Data provided start

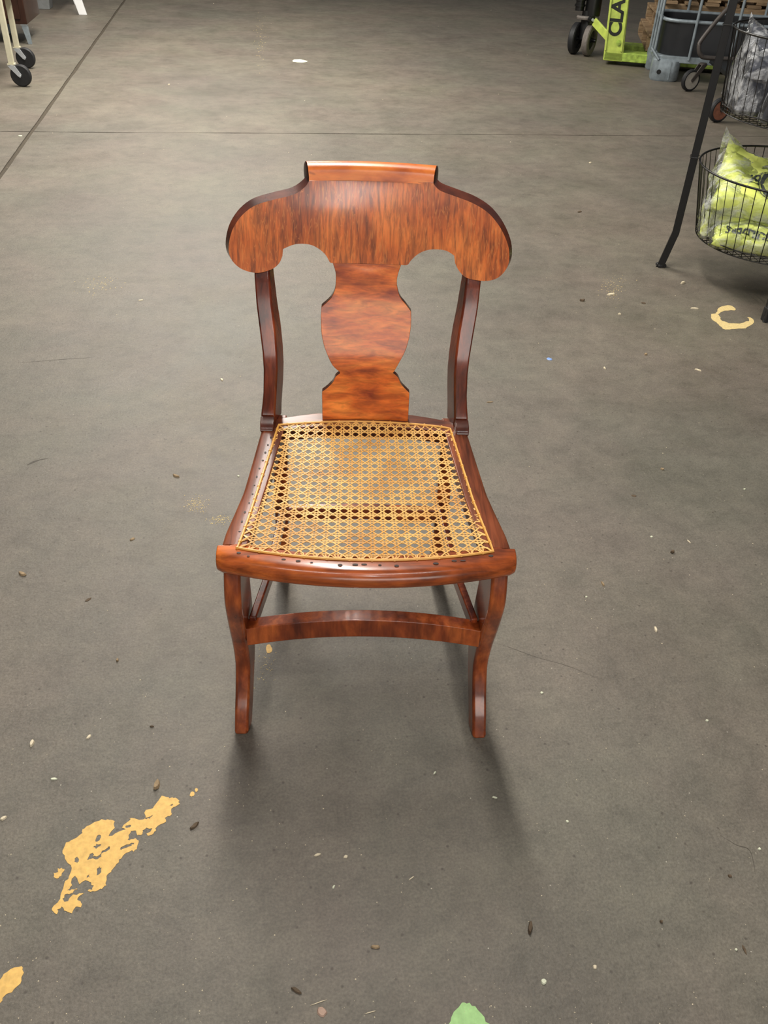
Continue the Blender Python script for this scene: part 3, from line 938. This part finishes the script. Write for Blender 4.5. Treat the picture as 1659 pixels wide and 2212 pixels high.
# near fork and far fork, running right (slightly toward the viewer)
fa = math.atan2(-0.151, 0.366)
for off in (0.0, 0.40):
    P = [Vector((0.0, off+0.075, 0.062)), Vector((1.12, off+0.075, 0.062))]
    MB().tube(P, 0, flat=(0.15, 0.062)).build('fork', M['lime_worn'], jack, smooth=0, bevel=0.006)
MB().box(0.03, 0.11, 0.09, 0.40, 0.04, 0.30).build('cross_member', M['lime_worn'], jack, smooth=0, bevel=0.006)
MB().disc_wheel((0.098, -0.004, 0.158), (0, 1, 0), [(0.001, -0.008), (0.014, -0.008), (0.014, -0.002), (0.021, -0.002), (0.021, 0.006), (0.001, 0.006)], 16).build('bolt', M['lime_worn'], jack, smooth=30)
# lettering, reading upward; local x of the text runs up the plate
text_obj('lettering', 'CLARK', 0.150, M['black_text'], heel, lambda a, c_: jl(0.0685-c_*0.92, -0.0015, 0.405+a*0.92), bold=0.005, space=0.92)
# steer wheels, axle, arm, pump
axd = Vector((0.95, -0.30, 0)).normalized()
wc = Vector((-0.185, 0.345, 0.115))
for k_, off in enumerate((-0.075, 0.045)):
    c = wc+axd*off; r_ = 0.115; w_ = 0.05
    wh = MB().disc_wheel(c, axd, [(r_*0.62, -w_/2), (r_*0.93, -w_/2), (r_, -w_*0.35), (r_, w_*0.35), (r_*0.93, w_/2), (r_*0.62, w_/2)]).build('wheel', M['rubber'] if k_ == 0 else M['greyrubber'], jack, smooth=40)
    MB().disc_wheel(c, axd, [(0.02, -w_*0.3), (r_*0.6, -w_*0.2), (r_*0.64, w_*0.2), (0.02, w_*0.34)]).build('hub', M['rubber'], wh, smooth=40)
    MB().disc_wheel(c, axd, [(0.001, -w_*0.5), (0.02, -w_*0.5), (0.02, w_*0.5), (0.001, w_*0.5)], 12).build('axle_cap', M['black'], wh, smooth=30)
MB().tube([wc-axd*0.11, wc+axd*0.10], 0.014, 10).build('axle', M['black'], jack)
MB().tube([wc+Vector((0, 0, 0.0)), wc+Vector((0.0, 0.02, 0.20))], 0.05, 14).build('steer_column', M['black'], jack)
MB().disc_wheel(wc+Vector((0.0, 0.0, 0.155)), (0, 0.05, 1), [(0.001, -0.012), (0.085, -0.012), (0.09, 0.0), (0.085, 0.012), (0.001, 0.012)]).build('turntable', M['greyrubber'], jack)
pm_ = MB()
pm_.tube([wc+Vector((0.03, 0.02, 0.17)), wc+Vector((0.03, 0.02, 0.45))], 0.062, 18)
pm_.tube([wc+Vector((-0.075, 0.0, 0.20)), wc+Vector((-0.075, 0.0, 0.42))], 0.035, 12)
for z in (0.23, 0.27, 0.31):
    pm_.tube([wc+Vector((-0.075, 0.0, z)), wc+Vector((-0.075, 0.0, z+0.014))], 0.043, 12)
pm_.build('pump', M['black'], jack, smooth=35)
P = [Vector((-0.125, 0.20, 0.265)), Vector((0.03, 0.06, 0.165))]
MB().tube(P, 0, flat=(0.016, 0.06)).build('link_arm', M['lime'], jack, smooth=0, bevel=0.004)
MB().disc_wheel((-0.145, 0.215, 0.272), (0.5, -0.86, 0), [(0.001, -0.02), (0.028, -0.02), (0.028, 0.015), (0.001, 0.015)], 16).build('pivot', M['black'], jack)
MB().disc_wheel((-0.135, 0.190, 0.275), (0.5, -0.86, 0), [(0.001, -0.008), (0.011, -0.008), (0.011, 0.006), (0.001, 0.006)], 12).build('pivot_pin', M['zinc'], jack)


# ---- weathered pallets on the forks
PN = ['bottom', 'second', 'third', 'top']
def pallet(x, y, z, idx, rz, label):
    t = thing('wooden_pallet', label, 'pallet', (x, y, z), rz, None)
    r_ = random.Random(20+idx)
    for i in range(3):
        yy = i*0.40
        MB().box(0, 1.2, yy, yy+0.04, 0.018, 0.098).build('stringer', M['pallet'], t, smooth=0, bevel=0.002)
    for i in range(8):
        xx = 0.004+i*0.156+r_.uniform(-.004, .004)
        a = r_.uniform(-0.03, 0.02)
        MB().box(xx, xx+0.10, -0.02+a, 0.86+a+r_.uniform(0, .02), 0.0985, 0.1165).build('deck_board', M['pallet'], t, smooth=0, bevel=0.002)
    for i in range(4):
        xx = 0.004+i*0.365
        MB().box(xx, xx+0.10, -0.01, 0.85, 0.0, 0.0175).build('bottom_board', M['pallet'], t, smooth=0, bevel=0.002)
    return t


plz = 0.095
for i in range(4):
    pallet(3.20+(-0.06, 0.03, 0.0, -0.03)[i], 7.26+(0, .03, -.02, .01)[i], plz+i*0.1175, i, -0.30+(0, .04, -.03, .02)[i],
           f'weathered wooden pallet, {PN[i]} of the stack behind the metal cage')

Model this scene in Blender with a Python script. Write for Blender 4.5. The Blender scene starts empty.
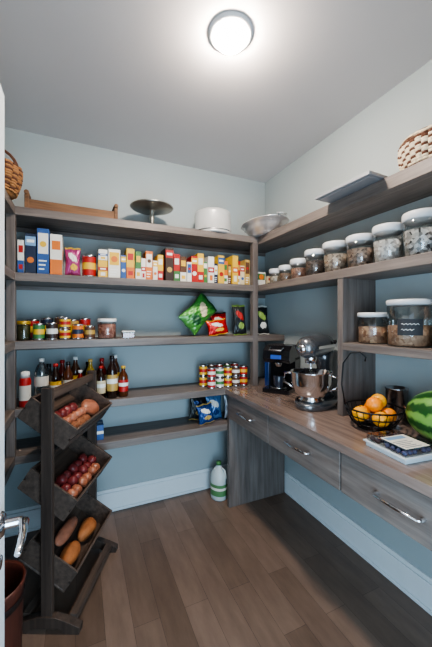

Data provided end

### Problem to solve
Using the entries above, find all lines with "this". Copy them.

### Full answer
Continue the Blender Python script for this scene: part 3, from line 938. This part finishes the script. Write for Blender 4.5. Treat the picture as 1659 pixels wide and 2212 pixels high.
Model this scene in Blender with a Python script. Write for Blender 4.5. The Blender scene starts empty.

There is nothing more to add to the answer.